Other agencies may have different procedures. If so, I hope someone can share with us.

Bottom line - get the training, follow the guidance, know how to manage the risk of DCS when diving at altitude. Don't guess.

fire diver
07-25-2010, 19:45
There is an order of magnitude in difference between flying and driving to altitude.

mitsuguy
07-26-2010, 21:01
In general, all of the flying and altitude change recommendations are super conservative...

If we want to talk about theory and pressures, we sure can...

here's a bit of disagreement, even in PADI's tables - regardless of what your profiles for all consecutive dives were, so long as you stayed within the tables limits (no-deco), after a 6 hour surface interval, you are considered a "fresh" diver with no nitrogen, and the next dive should be calculated as a first dive. However, if you did multiple dives, you are required to have an 18 hour surface interval, per PADI's tables...

We could also do all sorts of math about ascents and pressure changes, but, the example mentioned already was ascending from 30 feet to the surface in a matter of minutes, but in all honesty, according to PADI's tables, a 60 fpm ascent rate is perfectly ok, and so long as a safety stop is not required, you can make it to the surface in 30 seconds, within the guidelines of PADI's tables... One note about this though - when diving at altitude, a maximum ascent rate of 30 fpm is recommended...

So, a computer that adjusts for altitude is great for all of this because you don't have to worry about the depth adjustments, however, there isn't a computer out there that will adjust for a higher altitude by itself - you would have to set it for a higher altitude specifically, prior to the dive, as they have no way of knowing beforehand...

I would imagine the reason that there is no difference between flying and driving to altitude is that there are so many different speeds that you could arrive at a higher altitude depending on how steep the highway is and such...

here's what PADI says about this:
"If students arrive at an altitude dive site that is higher than their
point of origination they must either:
1. Wait 6 hours prior to making their first open water altitude
dive, OR
2. Count two pressure groups for each 300 metres/1000 feet of
altitude to determine their beginning pressure group (round
up fractions of 300 metres/1000 feet.
When diving above 2400 metres/8000 feet, students must wait 6 hours
prior to making an open water dive."

PADI's recommendations about driving to altitude are the same as the Navy's - flying or driving to altitude, wait the appropriate times (12 hours single no-deco dive, 18 hours multiple dives, greater than 24 hours if deco time is incurred)

Playing it safe, sure, but where do you really draw the line?

Chilly
07-26-2010, 22:27
here's what PADI says about this:
"If students arrive at an altitude dive site that is higher than their
point of origination they must either:
1. Wait 6 hours prior to making their first open water altitude
dive, OR
2. Count two pressure groups for each 300 metres/1000 feet of
altitude to determine their beginning pressure group (round
up fractions of 300 metres/1000 feet.
When diving above 2400 metres/8000 feet, students must wait 6 hours
prior to making an open water dive."

PADI's recommendations about driving to altitude are the same as the Navy's - flying or driving to altitude, wait the appropriate times (12 hours single no-deco dive, 18 hours multiple dives, greater than 24 hours if deco time is incurred)

Playing it safe, sure, but where do you really draw the line?

Mitsuguy,

Thanks for providing the PADI perspective to this thread topic.
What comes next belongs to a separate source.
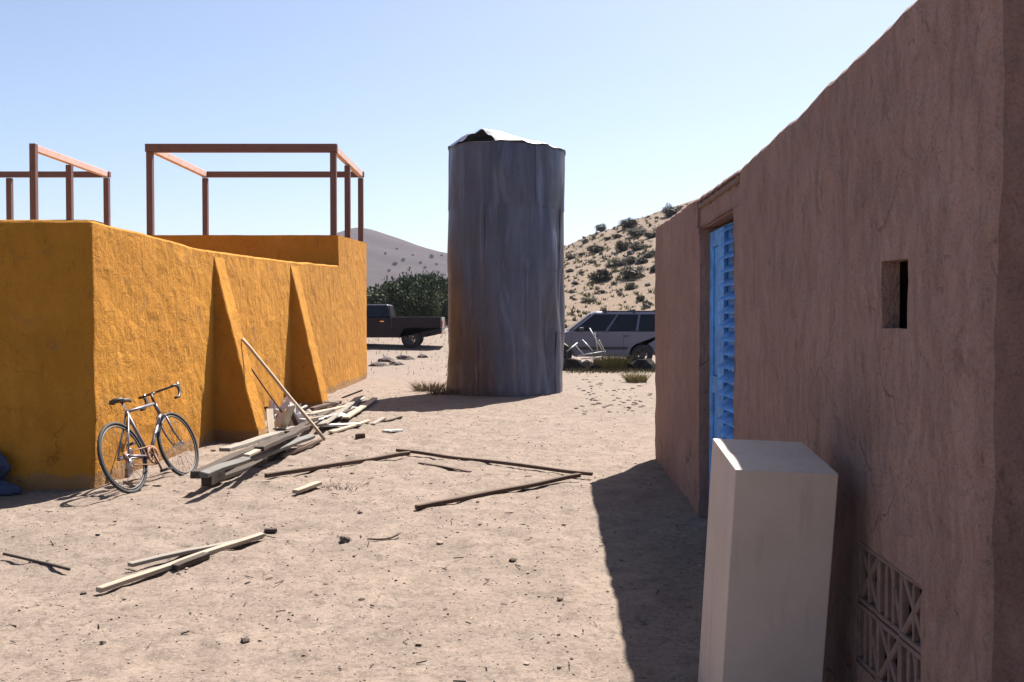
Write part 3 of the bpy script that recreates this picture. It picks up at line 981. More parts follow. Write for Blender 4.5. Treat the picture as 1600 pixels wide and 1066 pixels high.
# junipers on the near hill, found by marching the pixel ray onto the hillside
def on_hill(px, py):
    d = ray(px, py)
    t = 56.0
    while t < 235:
        p = Vector((0, 0, EYE)) + d * (t / d.y)
        if p.z < float(hill_right(p.x, p.y)): return p
        t += 0.4
    return None
crest = [(1051, 337, 34, 'dark round juniper on the skyline just above the brown house parapet'),
         (982, 357, 27, 'dark rounded juniper standing on the ridge crest above the silver car'),
         (939, 361, 18, 'small dark juniper on the ridge crest left of the larger rounded one'),
         (938, 440, 36, 'broad dark juniper midway up the hill above the windscreen of the silver car'),
         (988, 434, 40, 'wide olive juniper on the hillside straight above the silver car roof'),
         (920, 472, 26, 'low flat dark bush at the foot of the hill above the silver car bonnet'),
         (1001, 471, 15, 'small light green bush at the foot of the hill above the silver car')]
many_labels = {(931, 396): 'dark juniper on the tan slope a little below the small crest juniper', (972, 392): 'small juniper in the upper middle of the tan hillside',
               (997, 390): 'juniper on the upper right of the tan hillside left of the wall edge', (1014, 402): 'juniper on the tan hillside cut by the far edge of the brown wall',
               (967, 416): 'juniper left of the touching pair halfway up the tan hillside', (986, 412): 'juniper right of the touching pair halfway up the tan hillside',
               (995, 369): 'low spreading juniper just below the ridge crest', (1018, 372): 'low juniper just below the ridge next to the brown wall'}
many = [(893, 405, 16), (931, 396, 26), (972, 392, 20), (997, 390, 24), (1014, 402, 26), (967, 416, 26), (986, 412, 22),
        (987, 452, 18), (908, 428, 9), (940, 459, 11), (995, 369, 28), (965, 372, 15), (1018, 372, 20), (908, 400, 9),
        (900, 446, 9), (915, 380, 12), (950, 375, 10), (1022, 425, 14), (1012, 448, 9), (890, 425, 12), (960, 445, 10), (925, 412, 12),
        (1016, 478, 8), (898, 470, 8), (952, 418, 13), (1004, 412, 14), (905, 370, 9)]
for i, (px, py, w, lb) in enumerate(crest):
    p = on_hill(px, py)
    if p is None: p = dp(px, py, 124); p.z = float(hill_right(p.x, p.y))
    s = w / 1500 * p.y / 2
    bush('juniper', (p.x, p.y, p.z - 0.15 * s), s, lb, 'bush', 'junipers on the tan hillside', i % 4, sz=s * (0.5 if i == 5 else 0.8))
for i, (px, py, w) in enumerate(many):
    p = on_hill(px, py)
    if p is None: continue
    s = w / 1500 * p.y / 2 * 1.12
    bush('juniper', (p.x, p.y, p.z - 0.15 * s), s, many_labels.get((px, py), 'scrubby dark juniper among others on the tan hillside'), 'bush',
         'scattered junipers on the tan hillside', i % 4, sz=s * random.uniform(0.55, 0.85), full=w > 12)
# a few more out of sight of this lens, so that the hill does not stop at the wall
for i in range(34):
    x = random.uniform(27, 95); y = random.uniform(70, 122)
    s = random.uniform(0.6, 1.3)
    bush('juniper', (x, y, float(hill_right(x, y)) - 0.1), s, 'scrubby dark juniper among others on the tan hillside', 'bush',
         'scattered junipers on the tan hillside', i % 4, full=False)
# specks of scrub on the far hill
for i, (px, py, w) in enumerate([(617, 415, 8), (630, 408, 6), (674, 404, 7), (645, 400, 4), (657, 412, 5), (682, 415, 5), (602, 398, 4), (690, 400, 4), (640, 420, 4), (664, 420, 5), (608, 425, 5), (620, 390, 4)]):
    d = ray(px, py); t = 480.0; p = None
    while t < 1300:
        q = Vector((0, 0, EYE)) + d * (t / d.y)
        if q.z < float(hill_far(q.x, q.y)): p = q; break
        t += 2
    if p is None: continue
    s = w / 1500 * p.y / 2
    bush('shrub', p, s, 'dark speck of a shrub on the distant mauve hill', 'shrub', 'shrubs on the distant hill', i % 4, full=False)

# low scrub and tufts on the near hill: nobody could count them
vs, fs = [], []
r = random.Random(5)
for k in range(5200):
    x = r.uniform(-14, 34) if k < 2600 else r.uniform(34, 100); y = r.uniform(58, 124)
    z = float(hill_right(x, y)); s = r.uniform(0.10, 0.34)
    for q in range(9):
        a = r.uniform(0, 6.28); b_ = r.uniform(0, s)
        c = Vector((x + math.cos(a) * b_, y + math.sin(a) * b_, z - 0.05))
        i = len(vs)
        u = Vector((math.cos(a + 1.5), math.sin(a + 1.5), 0)) * s * 0.3
        vs += [tuple(c - u), tuple(c + u), tuple(c + Vector((math.cos(a) * s * .5, math.sin(a) * s * .5, s * r.uniform(.7, 1.3))))]
        fs.append((i, i + 1, i + 2))
scrub = pydata('scrub', vs, fs, M['sage'])
tag(scrub, 'low dry scrub covering the tan hillside', 'scrub', kind='stuff')

bmx = bmesh.new()
r = random.Random(8)
for k in range(900):
    x = r.uniform(-12, 40) if k < 520 else r.uniform(40, 100); y = r.uniform(57, 124); sz2 = r.choice((.08, .12, .16, .3)) * r.uniform(.7, 1.4)
    z = float(hill_right(x, y))
    n0 = len(bmx.verts)
    bmesh.ops.create_icosphere(bmx, subdivisions=1, radius=1, matrix=Matrix.Translation((x, y, z)) @ Euler((r.random() * 3, r.random() * 3, r.random() * 3)).to_matrix().to_4x4() @ Matrix.Diagonal((sz2 * 1.3, sz2, sz2 * .7, 1)))
    bmx.verts.ensure_lookup_table()
    for v in bmx.verts[n0:]: v.co += Vector((r.uniform(-.2, .2), r.uniform(-.2, .2), r.uniform(-.2, .2))) * sz2
tag(link_mesh('hill_rocks', bmx, M['rubble']), 'small rocks strewn over the tan hillside', 'rocks', kind='stuff')

# dark trees behind the pickup
def tree(loc, w, hgt, label, seed):
    e = empty('evergreen_tree', loc, label, 'tree', 'dark trees behind the pickup')
    fm = foliage_mesh('foliage', w / 2, hgt * 0.45, 110, 150, 0.17, M['tree_leaf'], seed=seed)
    cm = core_mesh('crown', w / 2 * 0.72, hgt * 0.42, M['tree_leaf'], seed)
    c = bpy.data.objects.new('crown', cm); COL.objects.link(c); c.parent = e
    f = bpy.data.objects.new('foliage', fm); COL.objects.link(f); f.parent = c
    c.location.z = hgt * 0.06
    tb = bmesh.new()
    tube(tb, [(0, 0, -0.3), (0.05, 0, hgt * 0.3), (0.0, 0.05, hgt * 0.6)], [w * 0.06, w * 0.045, w * 0.02], 8)
    branches(tb, hgt * 0.7, w * 0.35, w * 0.03, 6, seed)
    link_mesh('trunk', tb, M['bark'], e)
for (px, D, w, ytop, lb, sd) in ((605, 56, 2.6, 449, 'low dull green tree at the left end behind the pickup cab', 31),
                                 (641, 55, 3.4, 434, 'bushy dark green tree behind the pickup bed', 32),
                                 (676, 57, 3.2, 431, 'tallest dark green tree behind the pickup tailgate beside the tank', 33),
                                 (706, 60, 3.0, 440, 'dark green tree mostly hidden behind the left edge of the tank', 34),
                                 (624, 60, 2.6, 446, 'small dark tree between two taller ones behind the pickup', 35)):
    p = dp(px, 500, D)
    z0 = gz(p.x, p.y) - 0.1
    top = EYE + (500 - ytop) / 1500 * D
    tree((p.x, p.y, z0), w, (top - z0) * 1.02, lb, sd)

# ------------------------------------------------------------------ vehicles
def ngon_extrude(bm, prof, y0, y1, taper=None):
    A = [bm.verts.new((x, y0, z)) for x, z in prof]; B = [bm.verts.new((x, y1, z)) for x, z in prof]
    n = len(prof)
    for i in range(n): bm.faces.new((A[i], A[(i + 1) % n], B[(i + 1) % n], B[i]))
    fa = bm.faces.new(A[::-1]); fb = bm.faces.new(B)
    bmesh.ops.triangulate(bm, faces=[fa, fb])
    bmesh.ops.recalc_face_normals(bm, faces=bm.faces)

def arch(cx, r, z0, n=9):
    return [(cx + r * math.cos(math.pi * k / n), z0 + r * math.sin(math.pi * k / n)) for k in range(n + 1)]

def wheel(parent, x, y, r, wd, side):
    b = bmesh.new()
    prof = [(r * .62, -wd / 2), (r * .9, -wd / 2), (r, -wd * .32), (r, wd * .32), (r * .9, wd / 2), (r * .62, wd / 2)]
    lathe_y(b, prof, x, r, 28, y)
    w = link_mesh('wheel', b, M['rubber'], parent, True)
    b = bmesh.new()
    lathe_y(b, [(r * .63, -wd * .4), (r * .60, side * wd * .42), (r * .52, side * wd * .40), (r * .5, side * wd * .2)], x, r, 28, y)
    for k in range(6):
        a = 2 * math.pi * k / 6
        bar(b, (x, y + side * wd * .33, r), (x + math.cos(a) * r * .55, y + side * wd * .36, r + math.sin(a) * r * .55), r * .18, wd * .1, (0, 1, 0))
    lathe_y(b, [(r * .16, side * wd * .30), (r * .14, side * wd * .42), (0.001, side * wd * .43)], x, r, 14, y)
    link_mesh('rim', b, M['rim_dark'], w)
    return w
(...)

In contrast, the USN equilibration period is a straight 12 hrs, else apply a table calculation for residual nitrogen.

I personally draw the line at having a procedure vice leaving my DCS risk management up to chance. USN and DAN guidelines work for me.

fire diver
07-26-2010, 23:51
Mitsuguy, you posted some good info there, but I have to make one change (I swear I'm not just arguing for the fun of it). Many computer DO automatically make altitude adjustments. I know for a fact that my computer does. The only change you have to make before dives are nitrox value (if other than 21) and sea/fresh water.

"Altitude & Depth -- The NiTek Duo automatically adjusts for altitudes up to 19,680 feet, and is capable of functioning at depths at deep as 328 feet in computer mode and 656 feet in gauge mode."